Sometimes the connections between Raz’s jurisprudence and his work in political philosophy were incidental, as in his theory of rights; his critique of the idea of equality, in which he basically argued that what was at stake was not numerical equality as such but uniform application of the same rules; and his 1990 essay on nationhood and cultural community with Avishai Margalit.

In other cases, however, the connections were deep and systematic. Raz’s greatest accomplishment was his book The Morality of Freedom (1986). The first section was devoted to his analysis of authority which, as we have seen, was important for his jurisprudence. But mostly the book was about personal autonomy and about autonomy’s role in people’s lives. It’s a lovely juxtaposition because authority is usually seen as a problem for autonomy and vice versa. Raz, however, offered a new account that did justice to both concepts and explain how they might work together in practical reasoning.

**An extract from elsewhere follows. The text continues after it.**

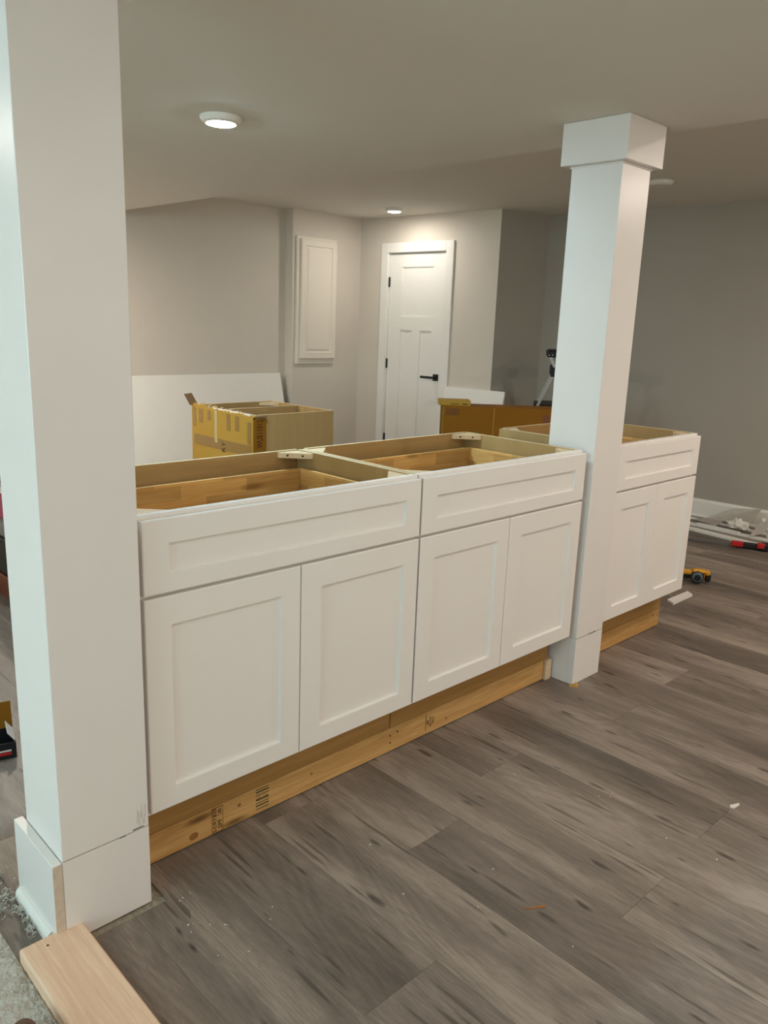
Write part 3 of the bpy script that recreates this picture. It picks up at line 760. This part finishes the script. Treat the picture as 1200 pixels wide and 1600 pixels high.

Still, his account of autonomy was disconcerting. Raz was a critic of Dworkin-style liberal neutrality about values and about the definition of the good life. He thought autonomy – the self-authorship of a person’s life – was worth nurturing only in the service of genuine values and worth respecting only in a life dedicated to the pursuit of what really mattered. In the 1980s we called this “liberal perfectionism”, and Neil MacCormick (another name to reckon with in jurisprudence) didn’t seem to be exaggerating when he wrote in a TLS review that Raz’s bookwas “as significant a new statement of liberal principles as anything since John Stuart Mill’s On Liberty”.

For philosophers working in areas other than jurisprudence, Practical Reason and Norms (1975) was the most influential of Raz’s early writings, partly because it introduced a sophisticated conceptual scheme for understanding how reasons work in a person’s practical deliberations. The idea of second-order reasons was particularly important, most notably exclusionary reasons – that is, reasons for not paying attention to other reasons. Raz’s work on the different levels at which reasons operate, and the way their operation reflected and helped to constitute values, enabled him to make decisive contributions in moral philosophy, and those contributions continued throughout his life, culminating in a last collection of essays, The Roots of Normativity, published in February this year. His work in these fields of often quite technical philosophy was relentlessly challenging and is highly respected by his peers.

It is hard to convey this in a short compass, but Raz’s legacy is a body of work united by dense and detailed tissues of understanding, spun between jurisprudence, political philosophy, ethics, and practical reasoning. Thumbing through The Roots of Normativity, where Raz is figuring out what matters in life – “Well-being consists in a wholehearted and successful pursuit of valuable relationships and goals” – I hear echoes of the later chapters of the English analytic philosopher GE Moore’s Principia Ethica, written more than a hundred years earlier in 1903. I mean that as praise. We look on Moore these days as fussy and unworldly – shocked, for example, to find that others didn’t have the intellectual interests he had. “Do you know, my dear,” said Moore to Mrs Moore in 1951 when he returned from his investment with the Order of Merit at Buckingham Palace: “The King had never heard of Wittgenstein?” Raz was a bit like that, a gentle giant, otherworldly. But he was grounded in an array of friendships, and grounded too by his family and by his camera (Joseph was a very talented photographer). We miss him. He is survived by his son Noam, by his long-time partner Penelope Bulloch, and by the intellectual community, now in mourning, that he nourished and sustained.